Mais où est Dracula?
Un bal, ballet étrange de personnages incroyables, aux yeux cernés de noir, expressifs à souhaits: sans cagoule, ni cape, ni masques de fantômette, nos héros de pacotille franchissent l'écran et le crèvent au son des improvisations très jazzy, des compositions des trois interprètes en live.
En deux films "Satanas" et "Le maître et la foudre", voici un voyage dans le temps et l'histoire du cinéma, incroyable épopée du muet et des techniques naissantes: plans fixes, gros plans se succèdent et rythment la narration et ces cartels éloquents. Les corps chorégraphiés, en petites touches expressives, infimes font mouches et là où l'on ne les attend pas, les musiciens bordent, au piano solo ou en trio infernal, cette odyssée de brigands, truands distingués, dandys et autres "montmartrois" de fortune.
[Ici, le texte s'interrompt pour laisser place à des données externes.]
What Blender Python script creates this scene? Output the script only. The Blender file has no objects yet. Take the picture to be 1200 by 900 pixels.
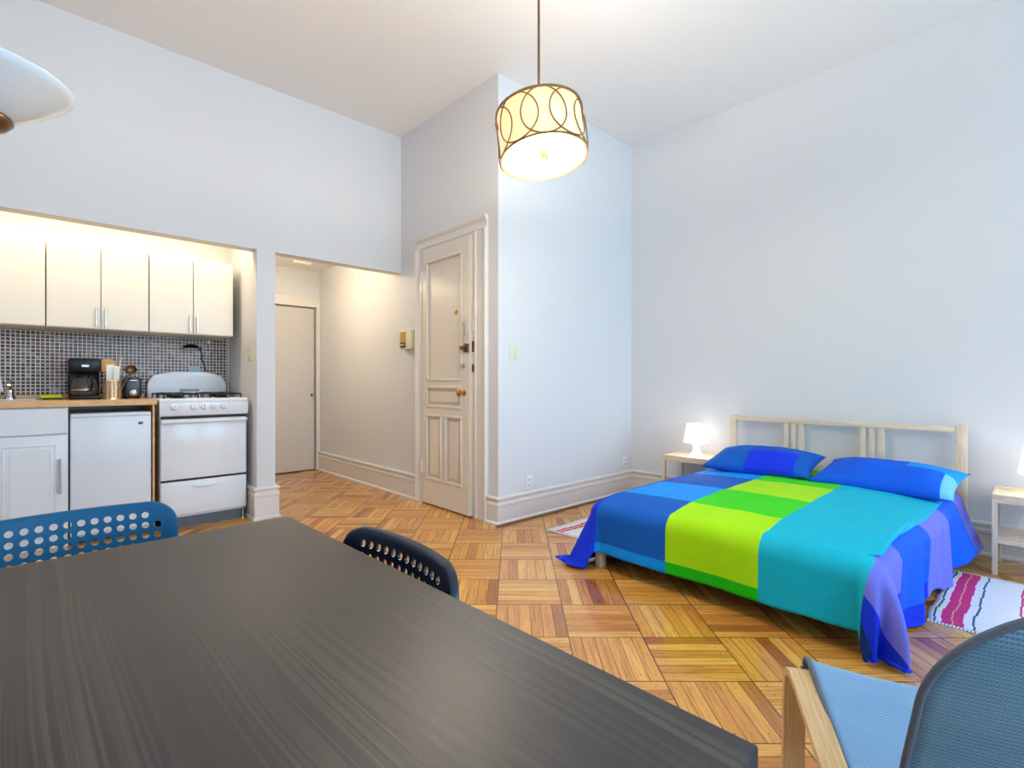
import bpy, bmesh, math, random
from mathutils import Vector, Matrix
random.seed(7)
PI = math.pi
scene = bpy.context.scene
COL = scene.collection

# ------------------------------------------------------------------ key dimensions (metres)
YA = 4.151      # kitchen side wall face
XB = 2.482      # entrance wall face
YC = 2.788      # short wall face beside the bed
XD = 4.216      # headboard wall face
ZC = 3.334      # ceiling
XL, YR = -2.6, -3.0   # wall behind on the left, window wall behind the camera
XK0, XK1, YK = -1.5, 1.227, 4.927   # kitchen alcove
XH, YH = 1.361, 6.02                # hall
ZL = 2.067      # lintel height
WT = 0.12

# ------------------------------------------------------------------ materials
def lin(c):
    c = c / 255.0
    return c / 12.92 if c <= 0.04045 else ((c + 0.055) / 1.055) ** 2.4
def rgb(r, g, b): return (lin(r), lin(g), lin(b), 1.0)

class NT:
    def __init__(s, name):
        s.m = bpy.data.materials.new(name); s.m.use_nodes = True
        s.t = s.m.node_tree; s.t.nodes.clear()
        s.out = s.n('ShaderNodeOutputMaterial')
    def n(s, typ, **kw):
        nd = s.t.nodes.new(typ)
        for k, v in kw.items(): setattr(nd, k, v)
        return nd
    def l(s, a, b): s.t.links.new(a, b)
    def setin(s, inp, v):
        if isinstance(v, bpy.types.NodeSocket): s.l(v, inp)
        else: inp.default_value = v
    def math(s, op, a, b=None, c=None):
        nd = s.n('ShaderNodeMath', operation=op)
        s.setin(nd.inputs[0], a)
        if b is not None: s.setin(nd.inputs[1], b)
        if c is not None: s.setin(nd.inputs[2], c)
        return nd.outputs[0]
    def mix(s, f, a, b, mode='MIX'):
        nd = s.n('ShaderNodeMix', data_type='RGBA', blend_type=mode)
        s.setin(nd.inputs[0], f); s.setin(nd.inputs[6], a); s.setin(nd.inputs[7], b)
        return nd.outputs[2]
    def coord(s, which='Object'):
        return s.n('ShaderNodeTexCoord').outputs[which]
    def noise(s, vec, scale, detail=3.0, rough=0.5):
        nd = s.n('ShaderNodeTexNoise'); s.l(vec, nd.inputs['Vector'])
        nd.inputs['Scale'].default_value = scale; nd.inputs['Detail'].default_value = detail
        nd.inputs['Roughness'].default_value = rough
        return nd.outputs['Fac']
    def ramp(s, f, stops, interp='LINEAR'):
        nd = s.n('ShaderNodeValToRGB'); cr = nd.color_ramp; cr.interpolation = interp
        while len(cr.elements) < len(stops): cr.elements.new(0.5)
        for e, (p, c) in zip(cr.elements, stops): e.position = p; e.color = c
        s.l(f, nd.inputs[0]); return nd.outputs[0]
    def mapping(s, vec, scale=(1, 1, 1), rot=(0, 0, 0), loc=(0, 0, 0)):
        nd = s.n('ShaderNodeMapping'); s.l(vec, nd.inputs[0])
        nd.inputs['Location'].default_value = loc
        nd.inputs['Rotation'].default_value = rot; nd.inputs['Scale'].default_value = scale
        return nd.outputs[0]
    def bump(s, h, strength=0.2, dist=0.01):
        nd = s.n('ShaderNodeBump'); s.l(h, nd.inputs['Height'])
        nd.inputs['Strength'].default_value = strength; nd.inputs['Distance'].default_value = dist
        return nd.outputs[0]
    def bsdf(s, color, rough=0.5, metal=0.0, normal=None, **kw):
        b = s.n('ShaderNodeBsdfPrincipled')
        s.setin(b.inputs['Base Color'], color); s.setin(b.inputs['Roughness'], rough)
        s.setin(b.inputs['Metallic'], metal)
        if normal is not None: s.l(normal, b.inputs['Normal'])
        for k, v in kw.items(): s.setin(b.inputs[k], v)
        s.l(b.outputs[0], s.out.inputs[0]); s.b = b
        return s.m

def plain(name, c, rough=0.5, metal=0.0, var=0.04, nscale=18, bump=0.0, **kw):
    t = NT(name); co = t.coord()
    f = t.noise(co, nscale)
    col = t.mix(f, tuple([x * (1 - var) for x in c[:3]]) + (1,), tuple([min(1, x * (1 + var)) for x in c[:3]]) + (1,))
    nrm = t.bump(t.noise(co, nscale * 6), bump, 0.002) if bump else None
    return t.bsdf(col, rough, metal, nrm, **kw)
def emit(name, c, strength, base=None, var=0.03):
    t = NT(name); co = t.coord(); f = t.noise(co, 6)
    col = t.mix(f, tuple([x * (1 - var) for x in c[:3]]) + (1,), c)
    t.bsdf(base or c, 0.5); t.l(col, t.b.inputs['Emission Color']); t.b.inputs['Emission Strength'].default_value = strength
    return t.m

M = {}
M['paint'] = plain('wall_paint', rgb(218, 219, 221), 0.55, var=0.008, nscale=3, bump=0.05)
M['ceiling'] = plain('ceiling_paint', rgb(238, 237, 236), 0.7, var=0.008, nscale=3, bump=0.04)
M['trim'] = plain('gloss_trim_paint', rgb(226, 222, 216), 0.32, var=0.01, nscale=9, bump=0.06)
M['door'] = plain('door_paint', rgb(226, 217, 204), 0.35, var=0.012, nscale=9, bump=0.08)
M['slab'] = plain('closet_door_paint', rgb(206, 200, 194), 0.45, var=0.01)
M['cab'] = plain('cream_cabinet', rgb(232, 224, 207), 0.35, var=0.01)
M['cabwhite'] = plain('white_cabinet', rgb(226, 230, 236), 0.3, var=0.01)
M['enamel'] = plain('white_enamel', rgb(232, 234, 238), 0.18, var=0.006)
M['enamel2'] = plain('fridge_white', rgb(222, 228, 236), 0.25, var=0.01)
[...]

Les prestations des acteurs, Musidora, en tête de gondole sont sidérantes et les musiciens, inspirés par cet univers décalé, en font un monde fantastique, distingué et jouissif.
Pas de "vampires" sanguinolents, ni d'enfer annoncé pour ces satans de la magouille, nosfératu du noir et blanc scintillant, de l'image fixe, si animée de bonnes intentions musicales!
Vivent les ciné-concert déconcertants, les vampires nous aspirent et troublent au plus juste!